Born into a family of artists, Andrew Wyeth (1917­2009) matured as an artist under the watchful eye of his father N.C. Wyeth (1882­1945), the famous Brandywine School illustrator. Working mostly in the area surrounding Chadds Ford, Pennsylvania and South Cushing, Maine, Wyeth developed an aesthetic that speaks to the ruggedness of rural and coastal America, to the poetry of longing and persevering, and to the expansive wonder that is possible when an artist carefully studies even the most banal subjects.

Among Wyeth’s best known works is Christina’s World, now in the collection of the Museum of Modern Art. Painted in 1948, it’s stark representation of a woman on the ground facing a farmhouse inspired as much controversy as it did admiration. How could such a finely detailed representational work find its way into an institution revered for its forward looking sensibility in the heyday of the Abstract Expressionist movement?


Among Wyeth’s second most discussed body of work was a secret cache of about 240 paintings and drawings of his German neighbor, Helga Testorf. The gallery is excited to announce that there will be three pictures from the famous “Helga” series.

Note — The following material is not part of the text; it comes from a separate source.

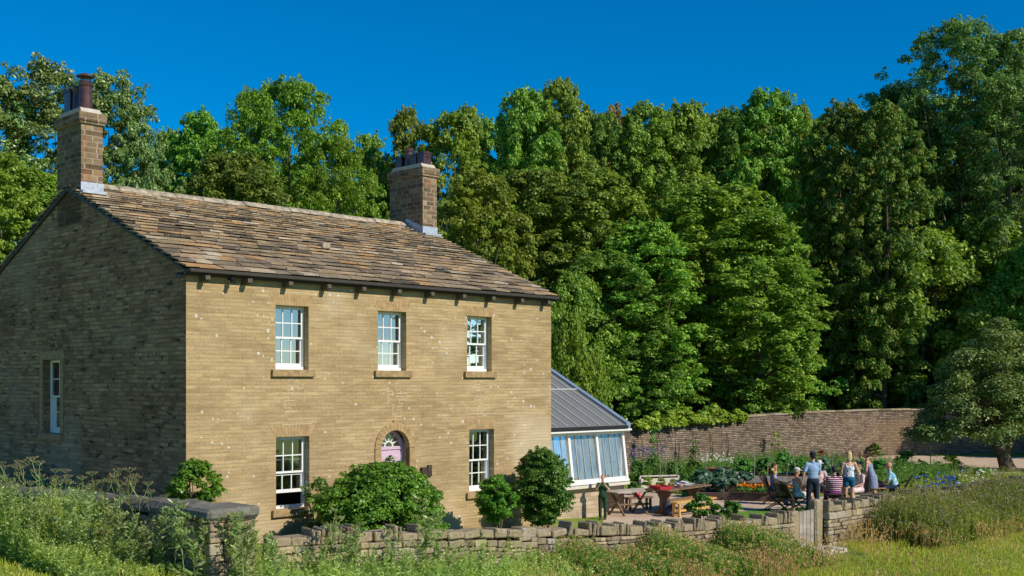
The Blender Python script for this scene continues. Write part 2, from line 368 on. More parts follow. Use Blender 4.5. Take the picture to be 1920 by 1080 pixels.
def crown(H, Rad, nclump, nleaf, size, base=.14, shape='oval', lump=.25, crad=.17, gaps=0.0, topfine=True):
    """crown of clumps spread through an uneven envelope. returns quads, clump centres"""
    qs = []; cs = []
    ph = rng.uniform(0, 6.28, 6)
    k = 0
    while len(cs) < nclump and k < nclump*20:
        k += 1
        t = rng.random()**.85; a = rng.uniform(0, 2*math.pi)
        if shape == 'oval': pr = (.72+.28*min(1, t/.35)) if t < .35 else math.sqrt(max(0, 1-((t-.35)/.66)**2.8))
        elif shape == 'round': pr = math.sqrt(max(0, 1-(2*t-1)**2))
        elif shape == 'dome': pr = math.sqrt(max(0, 1-t*t))
        else: pr = (.70+.30*min(1, t/.35)) if t < .35 else math.sqrt(max(0, 1-((t-.35)/.66)**2.5))
        pr *= 1+lump*(math.sin(2*a+ph[0]+3*t)+.7*math.sin(3*a+ph[1]-5*t)+.6*math.sin(9*t+ph[2]))*.5
        f = 1-.62*rng.random()**1.6
        r = pr*Rad*f
        z = H*(base+(1-base)*t)
        p = np.array([r*math.cos(a), r*math.sin(a), z])
        if gaps and math.sin(p[0]*1.1+ph[3])*math.sin(p[1]*1.1+ph[4])*math.sin(p[2]*.8+ph[5]) > 1-gaps: continue
        cs.append((p, t, f))
    for p, t, f in cs:
        cr = crad*Rad*rng.uniform(.65, 1.3)*(1-.12*t)
        qs.append(puff(p, cr, int(nleaf*rng.uniform(.7, 1.3)), size*(1-.1*t)))
        for _ in range(2):   # small sprays poking out of the clump
            d = rnd(1)[0]; d[2] = abs(d[2])*.8; o = p+d*cr*rng.uniform(.9, 1.35)
            qs.append(puff(o, cr*.38, int(nleaf*.16), size*.85))
    for _ in range(10):   # leader shoots that break the top outline
        a = rng.uniform(0, 6.28); r = Rad*.5*rng.random(); z = H*rng.uniform(.93, 1.0)
        for j in range(4): qs.append(puff(np.array([r*math.cos(a), r*math.sin(a), z-j*.45*Rad*.14]), Rad*.05*(1+.5*j), int(nleaf*.14), size*.8))
    return qs, [c[0] for c in cs]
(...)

Andrew Wyeth’s son, Jamie Wyeth (b. 1946), followed in his father’s footsteps, painting mainly in the same areas as his father and grandfather. The exhibition at Sullivan Goss will be comprised of twenty works by Andrew Wyeth, and one each by N.C. and Jamie. Many of these works have extensive exhibition histories at such prestigious venues as the National Gallery, the Boston Museum of Fine Arts, and LACMA, among many others. The three Wyeth generations are scheduled for another exhibition at the Shelburne Museum in Vermont in June of this year.